Copy every line in which the string "scene" occurs.
──────── MATERIAL SHOWN
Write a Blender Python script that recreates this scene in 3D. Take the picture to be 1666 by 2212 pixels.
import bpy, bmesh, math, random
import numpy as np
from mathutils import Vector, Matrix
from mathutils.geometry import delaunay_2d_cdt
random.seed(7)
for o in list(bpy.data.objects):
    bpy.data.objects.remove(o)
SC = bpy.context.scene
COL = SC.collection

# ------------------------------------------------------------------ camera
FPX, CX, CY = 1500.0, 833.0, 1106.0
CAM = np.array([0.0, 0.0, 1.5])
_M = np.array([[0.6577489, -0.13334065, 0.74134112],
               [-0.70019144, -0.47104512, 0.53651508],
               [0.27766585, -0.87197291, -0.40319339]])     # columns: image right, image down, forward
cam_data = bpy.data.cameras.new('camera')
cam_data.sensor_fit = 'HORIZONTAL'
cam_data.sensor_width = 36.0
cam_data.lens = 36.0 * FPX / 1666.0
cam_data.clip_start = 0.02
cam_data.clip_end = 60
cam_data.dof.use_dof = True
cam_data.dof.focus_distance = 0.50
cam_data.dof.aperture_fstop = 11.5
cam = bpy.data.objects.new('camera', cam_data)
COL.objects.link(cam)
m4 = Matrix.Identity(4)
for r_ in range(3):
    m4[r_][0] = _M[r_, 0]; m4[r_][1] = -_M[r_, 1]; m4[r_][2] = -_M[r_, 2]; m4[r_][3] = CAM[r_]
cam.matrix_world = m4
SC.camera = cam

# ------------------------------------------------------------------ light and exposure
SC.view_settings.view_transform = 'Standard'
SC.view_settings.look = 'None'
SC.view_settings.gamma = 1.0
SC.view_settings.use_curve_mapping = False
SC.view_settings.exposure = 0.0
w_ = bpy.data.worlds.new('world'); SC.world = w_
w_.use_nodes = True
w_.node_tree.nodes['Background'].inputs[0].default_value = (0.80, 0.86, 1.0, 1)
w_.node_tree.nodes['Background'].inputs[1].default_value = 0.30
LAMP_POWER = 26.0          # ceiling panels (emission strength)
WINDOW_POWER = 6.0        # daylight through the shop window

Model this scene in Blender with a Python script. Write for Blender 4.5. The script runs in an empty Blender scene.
────────────────
▶ **RESPONSE TO THIS EXERCISE**:
Write a Blender Python script that recreates this scene in 3D. Take the picture to be 1666 by 2212 pixels.
SC = bpy.context.scene
Model this scene in Blender with a Python script. Write for Blender 4.5. The script runs in an empty Blender scene.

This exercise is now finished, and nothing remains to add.